Gerry Boldenow, a World War II veteran, to celebrate with friends and community

Gerry Boldenow is nearly a century old, but his enthusiasm and spirit rivals that of most people half his age.

The Scappoose resident is an anomaly if nothing else. He volunteers twice a week at the Scappoose Senior Center thrift store, ringing sales and greeting customers with charm and a good joke.

"I never tell a dirty joke," Boldenow says. "You never know who you're talking to and you don't want to offend anyone."

Boldenow Instead, he keeps it jovial, stealing most of his comic content from his pastor, he says.

Maybe it's his jokes, or his charisma that draw people in. It's hard to put a finger on, but the man is well-known and well-liked around town, and he's become a familiar face at the thrift store.

"I've never found anybody I couldn't talk to," Boldenow says. "A lot of people come in and want a senior discount. I tell 'em that if they're older than me, I'll give 'em one. So far, I haven't had to."

Boldenow is fiercely independent. He still lives on his own and drives himself around town to volunteer, go grocery shopping and go to church. His home is immaculate — a sunny yellow spot on the west end of town — in a neighborhood where most of his neighbors know each other's names.

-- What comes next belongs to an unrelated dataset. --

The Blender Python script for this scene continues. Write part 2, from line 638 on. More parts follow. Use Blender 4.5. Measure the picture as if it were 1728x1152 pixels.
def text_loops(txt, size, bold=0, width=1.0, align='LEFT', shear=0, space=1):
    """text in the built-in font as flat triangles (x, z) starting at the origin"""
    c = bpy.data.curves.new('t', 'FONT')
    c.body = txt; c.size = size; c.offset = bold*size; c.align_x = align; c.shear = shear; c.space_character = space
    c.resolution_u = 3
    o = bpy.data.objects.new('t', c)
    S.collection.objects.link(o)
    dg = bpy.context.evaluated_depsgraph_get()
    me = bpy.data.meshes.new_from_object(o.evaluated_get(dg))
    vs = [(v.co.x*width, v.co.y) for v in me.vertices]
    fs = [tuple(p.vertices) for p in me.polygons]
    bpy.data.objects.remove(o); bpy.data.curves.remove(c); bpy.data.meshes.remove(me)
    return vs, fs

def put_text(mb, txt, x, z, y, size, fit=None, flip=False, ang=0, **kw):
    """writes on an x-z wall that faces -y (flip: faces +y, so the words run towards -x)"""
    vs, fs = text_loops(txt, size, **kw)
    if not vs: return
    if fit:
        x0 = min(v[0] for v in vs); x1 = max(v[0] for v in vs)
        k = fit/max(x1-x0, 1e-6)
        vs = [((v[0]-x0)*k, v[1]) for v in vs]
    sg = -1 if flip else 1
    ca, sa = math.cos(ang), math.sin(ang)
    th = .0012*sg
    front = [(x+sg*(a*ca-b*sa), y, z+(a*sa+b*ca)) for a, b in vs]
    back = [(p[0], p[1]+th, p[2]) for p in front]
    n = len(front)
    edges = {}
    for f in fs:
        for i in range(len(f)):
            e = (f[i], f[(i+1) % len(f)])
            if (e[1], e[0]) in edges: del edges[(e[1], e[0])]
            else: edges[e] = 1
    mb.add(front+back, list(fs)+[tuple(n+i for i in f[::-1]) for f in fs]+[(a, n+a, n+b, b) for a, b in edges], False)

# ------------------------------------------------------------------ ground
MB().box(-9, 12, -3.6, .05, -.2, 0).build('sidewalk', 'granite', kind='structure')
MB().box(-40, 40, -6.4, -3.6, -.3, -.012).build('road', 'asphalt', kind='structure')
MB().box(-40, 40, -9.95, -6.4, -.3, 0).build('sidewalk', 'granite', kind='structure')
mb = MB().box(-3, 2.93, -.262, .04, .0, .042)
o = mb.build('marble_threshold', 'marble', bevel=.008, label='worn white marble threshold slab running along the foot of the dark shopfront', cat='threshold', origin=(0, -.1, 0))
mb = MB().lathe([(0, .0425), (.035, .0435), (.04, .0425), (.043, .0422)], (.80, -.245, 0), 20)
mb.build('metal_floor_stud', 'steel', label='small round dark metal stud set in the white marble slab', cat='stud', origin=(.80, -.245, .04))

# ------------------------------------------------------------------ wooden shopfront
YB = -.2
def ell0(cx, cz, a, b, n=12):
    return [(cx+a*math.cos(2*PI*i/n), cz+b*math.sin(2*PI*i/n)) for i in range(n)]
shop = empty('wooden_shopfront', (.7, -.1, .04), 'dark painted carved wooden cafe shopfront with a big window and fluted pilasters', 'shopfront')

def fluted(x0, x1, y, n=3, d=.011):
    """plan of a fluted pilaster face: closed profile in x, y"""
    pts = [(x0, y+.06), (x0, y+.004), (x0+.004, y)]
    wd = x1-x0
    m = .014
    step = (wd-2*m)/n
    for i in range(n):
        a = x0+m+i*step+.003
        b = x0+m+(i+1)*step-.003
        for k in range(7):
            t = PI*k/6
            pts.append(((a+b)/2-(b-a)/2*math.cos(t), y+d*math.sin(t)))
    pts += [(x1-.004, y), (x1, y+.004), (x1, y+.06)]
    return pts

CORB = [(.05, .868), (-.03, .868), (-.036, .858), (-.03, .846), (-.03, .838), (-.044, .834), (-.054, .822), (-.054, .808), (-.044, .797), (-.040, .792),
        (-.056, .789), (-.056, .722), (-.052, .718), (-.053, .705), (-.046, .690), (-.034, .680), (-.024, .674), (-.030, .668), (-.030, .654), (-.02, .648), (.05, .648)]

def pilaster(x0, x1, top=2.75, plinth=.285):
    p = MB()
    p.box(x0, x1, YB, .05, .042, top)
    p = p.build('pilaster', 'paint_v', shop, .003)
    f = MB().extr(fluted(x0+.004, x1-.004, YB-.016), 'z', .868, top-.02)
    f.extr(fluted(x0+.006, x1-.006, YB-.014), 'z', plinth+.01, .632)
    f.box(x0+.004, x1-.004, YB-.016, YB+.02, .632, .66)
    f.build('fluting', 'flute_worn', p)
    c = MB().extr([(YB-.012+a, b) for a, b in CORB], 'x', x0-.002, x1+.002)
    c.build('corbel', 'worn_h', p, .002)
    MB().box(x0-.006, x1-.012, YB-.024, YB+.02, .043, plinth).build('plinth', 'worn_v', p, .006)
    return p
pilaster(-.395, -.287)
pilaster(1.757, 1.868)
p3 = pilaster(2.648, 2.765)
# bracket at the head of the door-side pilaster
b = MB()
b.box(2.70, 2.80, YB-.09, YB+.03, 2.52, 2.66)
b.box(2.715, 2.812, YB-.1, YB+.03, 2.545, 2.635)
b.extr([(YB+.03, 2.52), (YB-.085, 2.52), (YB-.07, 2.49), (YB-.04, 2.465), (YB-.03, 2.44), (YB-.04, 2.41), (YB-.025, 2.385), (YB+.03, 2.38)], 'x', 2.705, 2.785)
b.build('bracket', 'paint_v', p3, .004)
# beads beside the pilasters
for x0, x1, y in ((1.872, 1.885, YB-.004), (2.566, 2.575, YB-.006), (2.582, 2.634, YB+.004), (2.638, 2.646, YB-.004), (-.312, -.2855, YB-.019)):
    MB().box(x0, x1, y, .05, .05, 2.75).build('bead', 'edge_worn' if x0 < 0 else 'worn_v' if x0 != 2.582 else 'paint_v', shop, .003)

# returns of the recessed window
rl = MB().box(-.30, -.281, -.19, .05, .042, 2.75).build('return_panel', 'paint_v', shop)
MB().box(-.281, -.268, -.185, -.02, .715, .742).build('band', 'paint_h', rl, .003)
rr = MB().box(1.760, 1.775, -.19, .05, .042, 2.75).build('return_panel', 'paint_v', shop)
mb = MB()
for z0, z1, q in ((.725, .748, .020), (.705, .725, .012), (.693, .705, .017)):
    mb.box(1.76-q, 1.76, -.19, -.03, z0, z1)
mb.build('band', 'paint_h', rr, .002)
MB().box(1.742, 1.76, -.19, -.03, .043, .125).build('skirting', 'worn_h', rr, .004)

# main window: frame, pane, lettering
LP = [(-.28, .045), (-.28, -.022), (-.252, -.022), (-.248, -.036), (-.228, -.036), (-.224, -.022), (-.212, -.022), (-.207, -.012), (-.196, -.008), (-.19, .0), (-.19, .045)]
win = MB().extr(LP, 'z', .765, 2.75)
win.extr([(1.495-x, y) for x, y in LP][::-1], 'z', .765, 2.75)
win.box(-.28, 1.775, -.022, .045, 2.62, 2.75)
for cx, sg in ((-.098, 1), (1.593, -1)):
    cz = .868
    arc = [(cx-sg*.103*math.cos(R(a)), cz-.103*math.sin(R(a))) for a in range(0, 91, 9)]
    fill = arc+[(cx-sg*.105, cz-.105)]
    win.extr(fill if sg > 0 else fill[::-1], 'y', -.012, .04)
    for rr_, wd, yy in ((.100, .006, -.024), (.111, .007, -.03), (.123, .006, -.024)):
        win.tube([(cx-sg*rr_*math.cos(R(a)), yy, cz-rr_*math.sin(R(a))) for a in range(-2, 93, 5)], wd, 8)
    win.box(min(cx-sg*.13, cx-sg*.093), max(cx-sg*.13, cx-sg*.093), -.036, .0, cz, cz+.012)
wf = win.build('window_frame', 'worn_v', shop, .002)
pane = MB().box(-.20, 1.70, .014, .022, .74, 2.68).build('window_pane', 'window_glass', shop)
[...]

"You can tell he's up for the day when he's got his curtains open," CJ Lyngheim, one of Boldenow's neighbors, says. "He always says that if his curtains aren't open you better be knocking on his door or tearing it down."

Boldenow made the move to Scappoose years ago with his wife after the two raised their children on farm property in Goble.

He never expected to settle in Columbia County.

"I told my mom I was going to Oregon to see [my brother]," Boldenow recalls, leaving his hometown of Bloomfield, Nebraska, for a visit shortly after he was discharged from a radar and searchlight position in the U.S. Army after World War II.

But fate would have it differently.

"My brother encouraged me to try to get a job at the mill, so I went in and applied on a Thursday, started work on a Friday, and met my wife the following day," Boldenow says.

He met Berniece at the former roller rink in St. Helens.

"I'd have married her that Sunday, but she couldn't see it," he says. "So we got married nine months later."

Boldenow, born on Sept. 11, 1917, picked the same date in September to marry his wife.

"She told me to pick a date I wouldn't forget," Boldenow recalls, noting, "11 is my lucky number."

He was the 11th of 13 children in his family, born on the 11 and later, married on the 11.

Berniece died in 2005, but photos of her still adorn the walls in the home they used to share.

Beverlee Saum, Boldenow's daughter, says her father cared for her ailing mother for years.

"He's a very loving person," Saum says of her father. "He is a Christian man, still goes to church. He had a parochial upbringing until high school."

Saum isn't sure what to attribute her father's longevity to, and neither is her father.

"Me and the Lord's got a working agreement," he says. "I louse it up every once in a while ... I've got one foot on a banana peel and the other in a grave."

Lyngheim is organizing a birthday party for Boldenow next Saturday, Sept. 16, from 1 to 4 p.m. at the Scappoose Senior Center. She invites anyone who knows Boldenow, or has enjoyed his company, to "just stop by and say hi."

Afterall, Boldenow says, "you only turn 100 once in a lifetime."